▸ Problem details
Look through the data below. Pick out the lines holding the string "from".

─── Supplied material

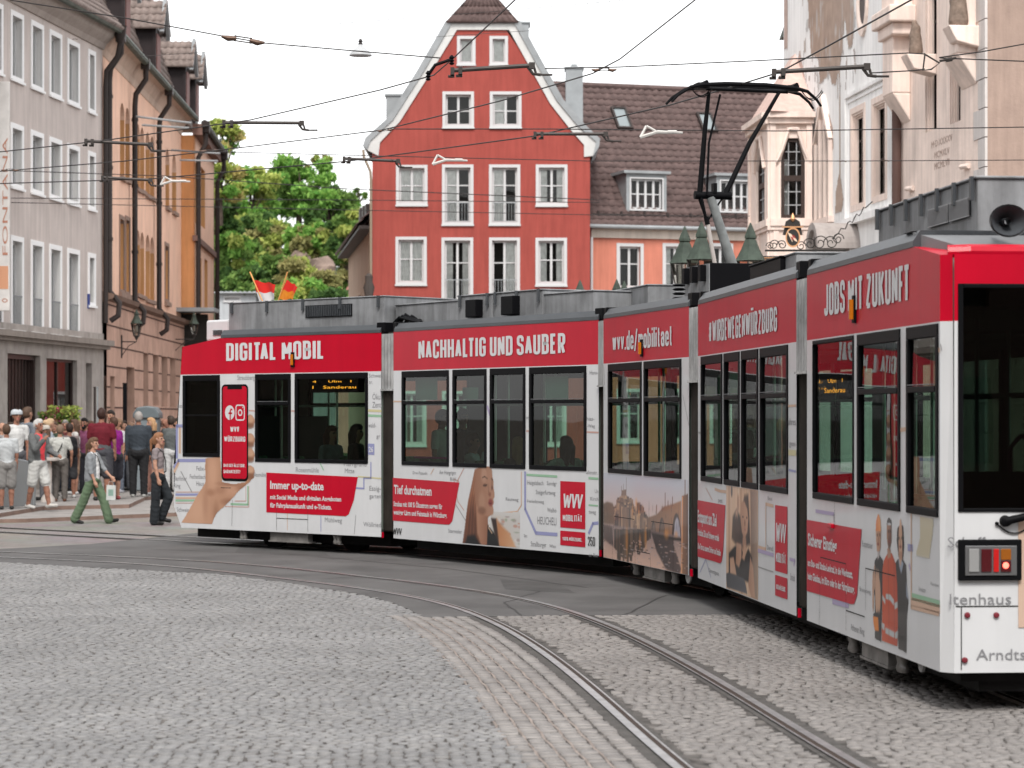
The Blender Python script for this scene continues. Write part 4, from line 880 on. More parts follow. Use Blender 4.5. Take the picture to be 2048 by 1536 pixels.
# roof equipment (boxes given by the photo's columns on the section's roof, v = distance in from the near side)
def rbox(si, p0, p1, ytop, v0, v1, zb=ZT+.1, name='roof_box', m_=M_box, lidz=.02, at=None):
    f = SF[si]; a, b = f.u(p0, v0), f.u(p1, v0); zt = f.z(a if at is None else f.u(at, v0), ytop, v0)
    mb = MB(); mb.box(a, b, v0, v1, zb, zt)
    mb.box(a-.015, b+.015, v0-.015, v1+.015, zt, zt+lidz)
    o = mb.build(name, m_, SEC[si], bevel=.012)
    return o, a, b, zt
def latches(parent, f, a, b, v0, zt, n, m_=M_roofe):
    for k in range(n):
        x = a+(b-a)*(k+.12)/(n-.76) if n > 1 else (a+b)/2
        MB().box(x-.02, x+.02, v0-.04, v0-.012, zt-.15, zt+.02).build('box_latch', m_, parent)
o, a, b, zt = rbox(0, 457.5, 768, 608, .42, W-.42, at=457); latches(o, SF[0], a, b, .42, zt, 5)
f = SF[0]; ga, gb = f.u(612, .42), f.u(705, .42); mb = MB(); mb.box(ga, gb, .405, .415, zt-.26, zt-.08)
for k in range(26): x = ga+(gb-ga)*(k+.5)/26; mb.box(x-.006, x+.006, .39, .406, zt-.25, zt-.09, 1)
mb.build('vent_grille', [M_black, M_roofe], o)
mb = MB(); mb.box(f.u(412, .5), f.u(455, .5), .5, 1.6, ZT-.02, f.z(f.u(430, .5), 640, .5)); cb = mb.build('antenna_housing', M_white, SEC[0], bevel=.03)
mb = MB()
for k in range(4): mb.box(f.u(426, .49), f.u(444, .49), .485, .5, ZT+.07+.022*k, ZT+.082+.022*k)
mb.build('housing_slot', M_roofe, cb)
mb = MB(); zt9 = f.z(f.u(540, .8), 608, .8); mb.tube([(f.u(470, .8), .8, zt9), (f.u(470, .8), .8, zt9+.07)], .03, 10); mb.build('roof_stud', M_white, SEC[0], smooth=True)
rbox(1, 791, 916, 612, .5, W-.5, at=791, name='roof_box')
mb = MB(); f = SF[1]
for k in range(5):
    x = f.u(800, .35)+.02*k; mb.tube([(x-.25, .36+.05*k, 3.32), (x, .34+.04*k, 3.42+.02*(k % 3)), (x+.2, .36+.04*k, 3.38), (x+.45, .4, 3.33)], .022, 6)
mb.build('roof_cable', M_black, SEC[1], smooth=True)
o, a, b, zt = rbox(1, 916, 984, 594, .42, W-.42, at=916); latches(o, f, a, b, .42, zt, 2)
MB().box(f.u(930, .3), f.u(951, .3), .3, .42, ZT+.16, zt-.06).build('junction_box', M_black, o, bevel=.01)
o, a, b, zt = rbox(1, 988, 1085, 588, .42, W-.42, at=988); latches(o, f, a, b, .42, zt, 3)
MB().box(f.u(1001, .3), f.u(1025, .3), .3, .42, ZT+.16, zt-.05).build('junction_box', M_black, o, bevel=.01)
o, a, b, zt = rbox(1, 1088, 1187, 590, .45, W-.42, at=1088); rbox(2, 1205, 1296, 588, .75, W-.42, at=1205)
# section 3 roof: pantograph base
f = SF[2]
v0 = .5; a, b = f.u(1371, v0), f.u(1420, v0); zt = 3.72
mb = MB(); mb.box(a, b, v0, W-.3, ZT+.08, zt)
base = mb.build('pantograph_base', [M_black], SEC[2], bevel=.01)
mb = MB(); mb.box(a, b, v0-.012, v0-.002, ZT+.1, zt-.01, 0)
for k in range(3): x = a+(b-a)*(k+.5)/3; mb.box(x-.05, x+.05, v0-.08, v0-.012, zt-.2, zt-.02, 1)
mb.build('insulator_panel', [M_box, M_black], base)
mb = MB(); x = f.u(1365, .2)
for k in range(4): mb.lathe([(.05, 3.33+k*.05), (.08, 3.345+k*.05), (.05, 3.36+k*.05)], (f.u(1358, .3), .3, 0), 10)
mb.build('insulator', M_black, SEC[2], smooth=True)
# section 4 roof
f = SF[3]
rbox(3, 1500, 1561, 515, .45, W-.5, at=1561, m_=M_black); rbox(3, 1562, 1592, 508, .5, W-.5, at=1590, m_=M_box)
M_lgr = mat('grille_slat', (.34, .34, .35), .5)
# section 5 roof: cooling box, rear box, horn
f = SF[4]; v0 = .5
a, b = f.u(1757, v0), f.u(1955, v0); zt = f.z(b, 357, v0)
mb = MB(); mb.box(a, b, v0, W-.25, ZT+.05, zt); mb.box(a, b+.02, v0-.02, W-.23, zt, zt+.02); ob = mb.build('cooling_box', M_box, SEC[4], bevel=.012)
latches(ob, f, a, b, v0, zt, 7)
mb = MB()
for pa, pb in ((1861, 1899), (1903, 1942)):
    xa, xb = f.u(pa, v0), f.u(pb, v0); mb.box(xa, xb, v0-.012, v0-.002, zt-.62*(zt-ZT-.1), zt-.12, 0)
    zz0, zz1 = zt-.62*(zt-ZT-.1), zt-.12
    for k in range(17): z = zz0+(zz1-zz0)*(k+.5)/17; mb.box(xa, xb, v0-.022, v0-.012, z-.011, z+.006, 1)
mb.build('cooling_grille', [M_black, M_lgr], ob)
mb = MB(); ua = f.u(1848, .1); mb.poly([(ua, .02, 3.30), (f.L-.12, .3, 3.12), (f.L-.12, W-.3, 3.12), (ua, W-.02, 3.30)]); mb.poly([(ua, .02, 3.30), (ua, .02, 3.17), (f.L-.12, .3, 3.10), (f.L-.12, .3, 3.12)])
mb.poly([(ua, .02, 3.31), (ua, W-.02, 3.31), (ua-.3, W-.02, 3.31), (ua-.3, .02, 3.31)]); mb.build('sloping_roof_end', M_roofg, SEC[4])
RF = Fr((f.o+f.d*(f.L+.085)).to_2d() if False else ((f.o+f.d*(f.L+.085)).x, (f.o+f.d*(f.L+.085)).y), (f.n.x, f.n.y)); RM = f.M.inverted() @ RF.M
hp = RF.u(2012, .35)
mb = MB(); hz = RF.z(hp, 442, .3)
prof = [(.14, -.0), (.135, .012), (.11, .03), (.07, .09), (.045, .16), (.045, .22)]
k0 = Matrix.Translation((hp, .28, hz)) @ Matrix.Rotation(-math.pi/2, 4, 'X') @ Matrix.Diagonal((1.0, .82, 1, 1))
mb.lathe(prof, n=20, M=k0, ang=.3, cap=False); mb.lathe([(.125, -.004), (.09, .05), (.03, .12), (.0301, .06), (.03, .02)], n=20, M=k0, mi=1, cap=False)
mb.box(hp-.02, hp+.02, .45, .62, hz-.05, hz+.03)
mb.build('loudspeaker_horn', [M_roofg, M_roofe], SEC[4], smooth=True, M=RM)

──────

▸ Solved exercise
The Blender Python script for this scene continues. Write part 4, from line 880 on. More parts follow. Use Blender 4.5. Take the picture to be 2048 by 1536 pixels.
# roof equipment (boxes given by the photo's columns on the section's roof, v = distance in from the near side)